Eunício Oliveira (PMDB) recebeu ontem o governador Camilo Santana (PT) no Senado. Na semana passada, quem tinha ido até ele havia sido o prefeito Roberto Cláudio (PDT). O modelo de governança do grupo Ferreira Gomes é fortemente dependente dos financiamentos externos. Que, por sua vez, dependem do Senado. Hoje, portanto, estão nas mãos de Eunício.Ainda não está certo se haverá mesmo aliança entre os dois grupos nas eleições do ano que vem. Os dois lados veem vantagem na possibilidade. O que já há de concreto é que as portas se abriram. Os canais foram desobstruídos. A relação havia deixado de existir com o rompimento em 2014. Com Eunício na presidência do Senado, o governador e o prefeito agiram por pragmatismo. Precisam dele para ter dinheiro.

A necessidade construiu pontes. A liberação de dinheiro que estava emperrado já começou a andar. O pragmatismo pavimenta o caminho para a aliança. As conversas têm se intensificado. Pela frequência, a interlocução entre os grupos já é quase um chamego.

DOUTRINAÇÃO NA ESCOLA

Um dos debates mais toscos travados nos últimos anos no Brasil envolve o “escola sem partido”. Articulado no País inteiro, tenta impedir os professores de apresentarem sua visão de mundo nos conteúdos ministrados. Pelo princípio, Sócrates não poderia ter transmitido seus conhecimentos a Platão, sob pena de ser acusado de doutrinar o filósofo. Até os ensinamentos de Jesus Cristo aos discípulos poderiam ser restringidos pelos fanáticos. 

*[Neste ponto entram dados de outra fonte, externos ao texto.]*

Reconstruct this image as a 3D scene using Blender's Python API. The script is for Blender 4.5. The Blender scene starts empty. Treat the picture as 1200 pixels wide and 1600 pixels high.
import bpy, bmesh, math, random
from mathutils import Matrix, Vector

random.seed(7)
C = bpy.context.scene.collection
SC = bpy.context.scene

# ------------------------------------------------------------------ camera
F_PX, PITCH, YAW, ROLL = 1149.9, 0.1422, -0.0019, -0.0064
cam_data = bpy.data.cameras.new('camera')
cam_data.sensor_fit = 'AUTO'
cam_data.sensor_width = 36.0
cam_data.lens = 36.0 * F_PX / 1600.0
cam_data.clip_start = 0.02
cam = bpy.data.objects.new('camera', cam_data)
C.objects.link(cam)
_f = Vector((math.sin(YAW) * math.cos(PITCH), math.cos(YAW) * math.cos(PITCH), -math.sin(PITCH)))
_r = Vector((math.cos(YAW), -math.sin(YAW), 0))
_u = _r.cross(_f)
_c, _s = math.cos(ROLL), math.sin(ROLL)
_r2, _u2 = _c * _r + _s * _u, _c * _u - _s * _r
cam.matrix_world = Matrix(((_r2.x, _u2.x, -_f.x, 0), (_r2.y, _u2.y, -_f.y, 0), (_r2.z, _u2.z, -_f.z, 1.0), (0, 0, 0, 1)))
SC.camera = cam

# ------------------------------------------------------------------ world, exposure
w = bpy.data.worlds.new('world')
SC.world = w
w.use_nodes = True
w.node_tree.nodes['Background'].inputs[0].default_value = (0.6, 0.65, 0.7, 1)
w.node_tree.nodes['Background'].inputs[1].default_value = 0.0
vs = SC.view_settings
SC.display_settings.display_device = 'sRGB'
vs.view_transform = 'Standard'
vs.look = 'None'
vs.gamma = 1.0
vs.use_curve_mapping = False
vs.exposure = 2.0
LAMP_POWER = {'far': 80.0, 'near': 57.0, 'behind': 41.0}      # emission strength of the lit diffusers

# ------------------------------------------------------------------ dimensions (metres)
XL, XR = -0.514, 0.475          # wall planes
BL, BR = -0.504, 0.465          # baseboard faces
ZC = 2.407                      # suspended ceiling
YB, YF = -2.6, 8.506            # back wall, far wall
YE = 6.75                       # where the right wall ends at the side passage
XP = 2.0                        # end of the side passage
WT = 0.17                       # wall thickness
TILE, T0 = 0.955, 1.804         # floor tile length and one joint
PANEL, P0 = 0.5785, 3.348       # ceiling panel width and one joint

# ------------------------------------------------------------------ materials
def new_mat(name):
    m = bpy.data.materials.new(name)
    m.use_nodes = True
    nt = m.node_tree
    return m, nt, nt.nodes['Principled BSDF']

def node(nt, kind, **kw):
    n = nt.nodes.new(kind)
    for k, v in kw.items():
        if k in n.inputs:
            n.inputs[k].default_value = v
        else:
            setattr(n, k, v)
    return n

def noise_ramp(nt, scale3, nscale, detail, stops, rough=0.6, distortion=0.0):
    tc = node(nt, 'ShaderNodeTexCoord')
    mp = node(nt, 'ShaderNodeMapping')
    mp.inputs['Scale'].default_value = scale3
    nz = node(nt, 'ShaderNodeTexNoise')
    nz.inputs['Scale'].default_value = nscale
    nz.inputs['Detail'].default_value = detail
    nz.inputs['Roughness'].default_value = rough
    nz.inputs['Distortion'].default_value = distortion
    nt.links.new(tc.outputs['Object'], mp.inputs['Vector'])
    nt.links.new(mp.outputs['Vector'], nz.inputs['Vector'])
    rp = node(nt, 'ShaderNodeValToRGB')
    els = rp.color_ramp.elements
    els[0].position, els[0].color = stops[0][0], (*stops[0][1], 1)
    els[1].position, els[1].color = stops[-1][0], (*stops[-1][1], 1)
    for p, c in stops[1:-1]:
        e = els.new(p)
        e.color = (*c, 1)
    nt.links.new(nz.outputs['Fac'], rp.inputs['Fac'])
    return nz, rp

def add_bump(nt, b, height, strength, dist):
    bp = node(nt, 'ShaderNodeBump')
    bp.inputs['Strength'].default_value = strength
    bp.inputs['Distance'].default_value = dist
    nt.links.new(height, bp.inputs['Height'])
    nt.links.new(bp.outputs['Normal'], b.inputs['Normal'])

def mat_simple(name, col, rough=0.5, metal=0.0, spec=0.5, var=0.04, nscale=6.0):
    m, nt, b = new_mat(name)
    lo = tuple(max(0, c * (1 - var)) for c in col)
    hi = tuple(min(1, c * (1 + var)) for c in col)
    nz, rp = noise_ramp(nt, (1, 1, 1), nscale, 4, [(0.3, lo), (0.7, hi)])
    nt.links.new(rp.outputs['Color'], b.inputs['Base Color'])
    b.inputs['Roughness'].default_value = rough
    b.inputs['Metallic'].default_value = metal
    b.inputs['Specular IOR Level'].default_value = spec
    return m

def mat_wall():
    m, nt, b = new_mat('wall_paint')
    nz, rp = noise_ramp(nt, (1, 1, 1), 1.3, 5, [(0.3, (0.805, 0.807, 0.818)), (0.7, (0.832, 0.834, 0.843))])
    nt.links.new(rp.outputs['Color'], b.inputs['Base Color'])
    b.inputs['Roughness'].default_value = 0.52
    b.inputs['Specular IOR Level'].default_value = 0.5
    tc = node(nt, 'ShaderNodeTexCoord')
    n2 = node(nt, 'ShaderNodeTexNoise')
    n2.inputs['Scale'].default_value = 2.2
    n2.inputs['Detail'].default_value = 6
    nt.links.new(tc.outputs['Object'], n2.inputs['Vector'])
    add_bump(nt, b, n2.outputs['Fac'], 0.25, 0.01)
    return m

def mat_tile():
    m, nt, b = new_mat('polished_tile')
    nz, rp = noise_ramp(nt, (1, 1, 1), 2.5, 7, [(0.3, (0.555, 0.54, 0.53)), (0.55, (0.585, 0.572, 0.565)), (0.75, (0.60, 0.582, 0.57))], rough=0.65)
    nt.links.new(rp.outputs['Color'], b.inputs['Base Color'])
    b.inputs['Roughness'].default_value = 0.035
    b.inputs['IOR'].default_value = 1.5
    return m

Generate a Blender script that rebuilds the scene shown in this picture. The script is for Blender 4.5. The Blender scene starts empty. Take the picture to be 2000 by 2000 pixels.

Ontem, porém, o Supremo, rachado, liberou algo muito mais profundo. Não tratou da forma como os professores ministrarão conteúdos. Abordou, isso sim, a própria grade curricular. A rede pública de ensino poderá permitir que escolas sejam usadas para ensino de religiões específicas. Antessalas das igrejas. Flerta com doutrinação, em seu sentido original.

Uma coisa é a postura dos professores em sala de aula. Não penso que deva valer tudo, mas querer punir quem apresenta sua visão de mundo – inclusive sobre a fé – é violentar a pedagogia. Coisa muito diferente é colocar na grade curricular disciplina voltada para propagar credo A ou B.

Quem defende isso pensa em se valer da influência de sua própria fé para se impor sobre as demais. Eu sou católico, mas espero que essa educação fique à cargo da igreja dos pais que querem levar esse ensinamento aos filhos e das crianças que desejam aprender. A escola não precisa e não pode ser responsável por todos os aspectos da formação.

Fico a imaginar como católicos ou evangélicos reagiriam se, na escola paga com dinheiro público, seus filhos tivessem aulas sobre candomblé, umbanda, espiritismo ou islamismo.